Soft market tests mining insurers' resolve: Muñoz warns against chasing cheap coverage

Softening mining insurance market could lure companies into chasing cheap premiums – a move that risks leaving them exposed when major losses strike

Soft market tests mining insurers' resolve: Muñoz warns against chasing cheap coverage

Commercial Solutions

By Branislav Urosevic

The mining insurance market is showing signs of softening, creating more opportunities for negotiation. But Raul Muñoz (pictured), industry leader, mining & natural resources – North America at Marsh, cautions that chasing the lowest premium should not distract from the bigger picture: mining is a sector with unique exposures that require highly technical underwriting, deep risk understanding, and long-term partnership.

In a softening market, it may be tempting to chase marginal price reductions. But Muñoz emphasized that the true value of insurance lies in how coverage performs under pressure. “It’s more about finding the right partners – the companies that understand the technical side of your world,” he told Insurance Business during the RIMS Canada Conference.

“Insurance is really another form of capital – it only gets unlocked when something really bad happens,” Muñoz said. “At that point, what matters is whether you have partners who understand your risks and are there the day after a loss.”

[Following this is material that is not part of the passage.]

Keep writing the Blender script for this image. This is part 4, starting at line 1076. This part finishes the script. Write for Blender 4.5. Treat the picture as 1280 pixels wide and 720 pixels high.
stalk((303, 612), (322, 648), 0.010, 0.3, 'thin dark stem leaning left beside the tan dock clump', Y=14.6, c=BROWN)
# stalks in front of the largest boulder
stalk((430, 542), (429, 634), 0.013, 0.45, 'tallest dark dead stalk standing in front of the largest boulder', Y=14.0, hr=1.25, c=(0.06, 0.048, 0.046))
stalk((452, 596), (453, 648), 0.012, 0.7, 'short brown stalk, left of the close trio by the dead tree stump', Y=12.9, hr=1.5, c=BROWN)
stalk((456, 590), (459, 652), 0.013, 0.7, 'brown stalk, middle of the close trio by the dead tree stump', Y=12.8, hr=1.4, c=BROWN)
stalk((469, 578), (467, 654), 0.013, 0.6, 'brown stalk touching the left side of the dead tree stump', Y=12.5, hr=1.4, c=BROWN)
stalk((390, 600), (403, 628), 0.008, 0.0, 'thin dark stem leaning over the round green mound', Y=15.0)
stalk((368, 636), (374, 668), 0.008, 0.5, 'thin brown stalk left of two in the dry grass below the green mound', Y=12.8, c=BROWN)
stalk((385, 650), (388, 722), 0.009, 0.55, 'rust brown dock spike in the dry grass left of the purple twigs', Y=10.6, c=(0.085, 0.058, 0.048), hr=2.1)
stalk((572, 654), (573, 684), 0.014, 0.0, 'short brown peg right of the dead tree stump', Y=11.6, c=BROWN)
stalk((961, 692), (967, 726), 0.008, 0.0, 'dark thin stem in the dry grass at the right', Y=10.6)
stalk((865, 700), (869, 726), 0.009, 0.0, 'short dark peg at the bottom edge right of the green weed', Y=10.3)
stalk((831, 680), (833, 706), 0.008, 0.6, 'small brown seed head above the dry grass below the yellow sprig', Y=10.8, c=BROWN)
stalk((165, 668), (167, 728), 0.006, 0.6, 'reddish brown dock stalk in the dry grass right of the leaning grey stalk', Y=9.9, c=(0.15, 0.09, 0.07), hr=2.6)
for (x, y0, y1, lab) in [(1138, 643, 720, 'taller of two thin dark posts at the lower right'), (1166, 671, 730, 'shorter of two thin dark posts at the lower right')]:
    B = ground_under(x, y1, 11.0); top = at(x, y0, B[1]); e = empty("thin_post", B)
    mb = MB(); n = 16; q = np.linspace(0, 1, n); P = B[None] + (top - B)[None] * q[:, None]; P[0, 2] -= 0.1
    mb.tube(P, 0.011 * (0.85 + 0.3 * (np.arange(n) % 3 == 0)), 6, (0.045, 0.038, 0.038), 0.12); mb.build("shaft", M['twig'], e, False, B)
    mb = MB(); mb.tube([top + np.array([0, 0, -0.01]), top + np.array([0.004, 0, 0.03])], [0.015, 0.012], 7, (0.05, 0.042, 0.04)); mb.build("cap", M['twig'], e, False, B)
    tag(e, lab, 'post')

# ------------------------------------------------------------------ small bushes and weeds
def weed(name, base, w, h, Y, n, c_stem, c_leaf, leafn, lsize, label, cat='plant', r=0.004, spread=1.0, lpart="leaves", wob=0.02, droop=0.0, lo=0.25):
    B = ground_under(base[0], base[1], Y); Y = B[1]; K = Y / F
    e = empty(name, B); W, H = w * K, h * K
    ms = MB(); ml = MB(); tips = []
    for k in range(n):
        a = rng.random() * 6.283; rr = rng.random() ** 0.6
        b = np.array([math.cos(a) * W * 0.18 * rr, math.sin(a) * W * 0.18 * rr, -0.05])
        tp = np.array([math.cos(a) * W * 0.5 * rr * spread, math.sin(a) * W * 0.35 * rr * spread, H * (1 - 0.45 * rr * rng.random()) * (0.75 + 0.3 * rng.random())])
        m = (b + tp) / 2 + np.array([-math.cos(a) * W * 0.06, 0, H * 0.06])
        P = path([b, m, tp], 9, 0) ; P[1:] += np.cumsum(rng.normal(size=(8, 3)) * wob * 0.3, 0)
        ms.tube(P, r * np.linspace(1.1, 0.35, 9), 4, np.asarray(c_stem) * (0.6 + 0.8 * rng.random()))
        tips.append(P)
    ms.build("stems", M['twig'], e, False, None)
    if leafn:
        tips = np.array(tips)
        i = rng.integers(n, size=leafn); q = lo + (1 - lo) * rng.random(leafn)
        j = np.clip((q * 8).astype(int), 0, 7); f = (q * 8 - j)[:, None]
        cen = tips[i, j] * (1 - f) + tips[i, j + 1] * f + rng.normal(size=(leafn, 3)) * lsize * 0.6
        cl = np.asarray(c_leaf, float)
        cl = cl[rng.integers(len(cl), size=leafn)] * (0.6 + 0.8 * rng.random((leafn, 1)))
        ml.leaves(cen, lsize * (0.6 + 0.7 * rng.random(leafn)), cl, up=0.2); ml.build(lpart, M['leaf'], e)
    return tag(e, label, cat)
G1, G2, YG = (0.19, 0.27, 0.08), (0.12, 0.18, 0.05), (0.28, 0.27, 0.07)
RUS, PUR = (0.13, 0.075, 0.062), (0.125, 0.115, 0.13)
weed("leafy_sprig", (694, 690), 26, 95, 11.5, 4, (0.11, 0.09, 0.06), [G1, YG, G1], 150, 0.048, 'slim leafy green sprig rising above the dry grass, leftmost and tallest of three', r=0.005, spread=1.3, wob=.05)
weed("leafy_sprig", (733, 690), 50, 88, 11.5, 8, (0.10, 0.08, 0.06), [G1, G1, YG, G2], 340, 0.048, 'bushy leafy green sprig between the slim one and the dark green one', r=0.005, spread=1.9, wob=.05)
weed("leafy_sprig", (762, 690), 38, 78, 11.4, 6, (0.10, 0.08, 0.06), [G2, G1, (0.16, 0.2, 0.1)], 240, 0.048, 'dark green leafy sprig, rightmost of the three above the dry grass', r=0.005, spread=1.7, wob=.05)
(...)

A softening cycle – with caveats

According to Muñoz, the current environment is tilting toward buyers, with carriers increasingly open to negotiations and pricing pressure moderating. That reflects broader industry trends, but mining tends to follow its own rhythm. Because underwriters who take on mining accounts usually rely on technical reviews and detailed engineering assessments, the cycle is more muted compared to general commercial lines.

Yes, pricing is softer, Muñoz acknowledged, but the focus should remain on securing coverage that stands up in the event of a major loss. The cost differential of a slightly higher premium pales in comparison to the financial and operational damage of an uninsured or underinsured catastrophe.

“The gap in dollars between a really good outcome and a really bad outcome in a renewal dwarfs if the focus is just on premium instead of adequate wording and operational resilience,” he said.

Innovation as a risk management priority

One of the areas where mining is beginning to capture insurance attention is predictive technology. While other industries may focus on preventing product or process failures, mining companies face a different reality: the resources remain underground regardless of disruption. What they lose is not the commodity itself, but time.

“The biggest losses we see in mining, aside from natural catastrophes, are machinery and equipment breakdown,” Muñoz said. Investments in predictive monitoring systems are increasingly being used to forecast failures, whether in critical machinery or in the geology itself. These tools can reduce downtime, safeguard workers, and ultimately stabilize production cycles.

Discovery is another frontier where technology is reshaping risk. Muñoz pointed to a major ore body in southern Africa that was discovered solely through AI analysis – a first for the industry. Shortening the traditional average 17-year runway from discovery to production is not only a breakthrough for efficiency but also a material factor in how risk is assessed and financed.

Policy changes are also accelerating this timeline. Canada’s critical minerals strategy, which includes tax incentives and fast-tracked approvals for selected projects, is beginning to push mining projects forward more decisively. According to Muñoz, this proactive approach reflects lessons learned from US policy, which has nudged Canada into adopting a more supportive stance for mining development.

ESG pressures: paradox and progress

While technology promises efficiency, ESG pressures remain a defining theme for mining companies – and insurers. Muñoz acknowledged that the term ESG may be relatively new, but the mining industry has grappled with its elements, particularly social license, for decades.

“You cannot run a mine without community buy-in,” he said, noting that Western companies in particular invest heavily in securing local support. Beyond social impacts, environmental scrutiny has intensified. Mining contributes between 4% and 7% of global greenhouse gas emissions, depending on the metric used. Yet paradoxically, the path to net zero runs directly through mining.

“The transition requires copper, aluminum, nickel, cobalt, lithium – all mined commodities,” Muñoz stressed. This dual role makes mining both a target for emissions reduction and a critical enabler of global decarbonization.

Location complicates the picture further. In Quebec and British Columbia, access to hydropower makes it easier for mining companies to reduce emissions. In regions such as the Atacama Desert or Mauritania, clean energy is harder to come by, forcing companies to weigh costly technology investments against operational realities.

Most Western miners have set targets to reduce emissions 30–35% by 2030 and reach net zero by 2050. Achieving those goals will require not only technological change but also financing, partnerships, and tailored insurance solutions that account for the realities of operating in extreme or remote environments, he said.